[Problem details]:
Search the data for the word "scene" and copy every line that contains it.

### Dataset extract

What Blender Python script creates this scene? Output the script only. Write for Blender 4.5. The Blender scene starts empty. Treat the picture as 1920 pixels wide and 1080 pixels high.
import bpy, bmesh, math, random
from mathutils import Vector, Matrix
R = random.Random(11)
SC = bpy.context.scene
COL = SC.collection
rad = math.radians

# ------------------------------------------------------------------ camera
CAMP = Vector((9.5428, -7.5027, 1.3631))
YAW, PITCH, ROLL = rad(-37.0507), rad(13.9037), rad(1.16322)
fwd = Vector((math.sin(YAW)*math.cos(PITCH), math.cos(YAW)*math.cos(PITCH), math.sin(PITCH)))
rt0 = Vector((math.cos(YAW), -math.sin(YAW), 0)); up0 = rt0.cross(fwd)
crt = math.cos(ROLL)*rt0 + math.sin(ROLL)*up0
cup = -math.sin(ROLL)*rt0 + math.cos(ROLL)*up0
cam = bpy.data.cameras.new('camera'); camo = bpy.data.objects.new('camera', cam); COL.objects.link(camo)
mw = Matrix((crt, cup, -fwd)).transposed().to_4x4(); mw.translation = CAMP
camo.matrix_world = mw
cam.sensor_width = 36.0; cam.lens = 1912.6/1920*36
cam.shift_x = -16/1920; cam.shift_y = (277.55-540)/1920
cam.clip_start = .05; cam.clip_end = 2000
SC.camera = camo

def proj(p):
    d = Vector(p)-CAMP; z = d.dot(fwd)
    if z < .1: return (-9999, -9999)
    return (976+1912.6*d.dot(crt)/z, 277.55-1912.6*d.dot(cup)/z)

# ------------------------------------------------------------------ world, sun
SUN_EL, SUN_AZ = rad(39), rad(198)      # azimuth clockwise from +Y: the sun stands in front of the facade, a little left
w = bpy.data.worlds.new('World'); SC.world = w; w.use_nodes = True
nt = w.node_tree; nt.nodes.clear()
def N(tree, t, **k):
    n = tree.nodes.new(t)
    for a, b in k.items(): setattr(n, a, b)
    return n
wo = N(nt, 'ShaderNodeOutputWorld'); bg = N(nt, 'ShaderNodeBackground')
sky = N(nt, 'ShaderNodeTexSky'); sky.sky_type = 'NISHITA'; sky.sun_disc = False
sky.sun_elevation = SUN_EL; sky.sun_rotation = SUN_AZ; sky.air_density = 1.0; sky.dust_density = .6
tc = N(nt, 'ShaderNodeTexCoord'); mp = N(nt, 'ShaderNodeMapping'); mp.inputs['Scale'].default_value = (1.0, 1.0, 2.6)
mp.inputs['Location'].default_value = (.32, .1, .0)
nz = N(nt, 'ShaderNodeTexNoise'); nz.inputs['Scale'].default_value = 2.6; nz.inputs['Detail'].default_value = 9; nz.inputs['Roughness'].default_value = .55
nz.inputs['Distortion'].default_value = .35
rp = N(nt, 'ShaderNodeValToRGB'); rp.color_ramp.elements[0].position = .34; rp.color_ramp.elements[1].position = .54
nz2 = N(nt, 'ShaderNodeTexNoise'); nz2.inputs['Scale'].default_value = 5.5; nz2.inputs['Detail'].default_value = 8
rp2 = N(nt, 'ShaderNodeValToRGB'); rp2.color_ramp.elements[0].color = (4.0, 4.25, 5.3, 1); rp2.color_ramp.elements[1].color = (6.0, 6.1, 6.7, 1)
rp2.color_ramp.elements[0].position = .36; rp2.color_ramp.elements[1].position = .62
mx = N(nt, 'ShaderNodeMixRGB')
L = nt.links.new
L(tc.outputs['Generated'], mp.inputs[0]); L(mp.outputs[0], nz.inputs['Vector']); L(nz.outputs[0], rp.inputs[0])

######

[Written reply]:
What Blender Python script creates this scene? Output the script only. Write for Blender 4.5. The Blender scene starts empty. Treat the picture as 1920 pixels wide and 1080 pixels high.
SC = bpy.context.scene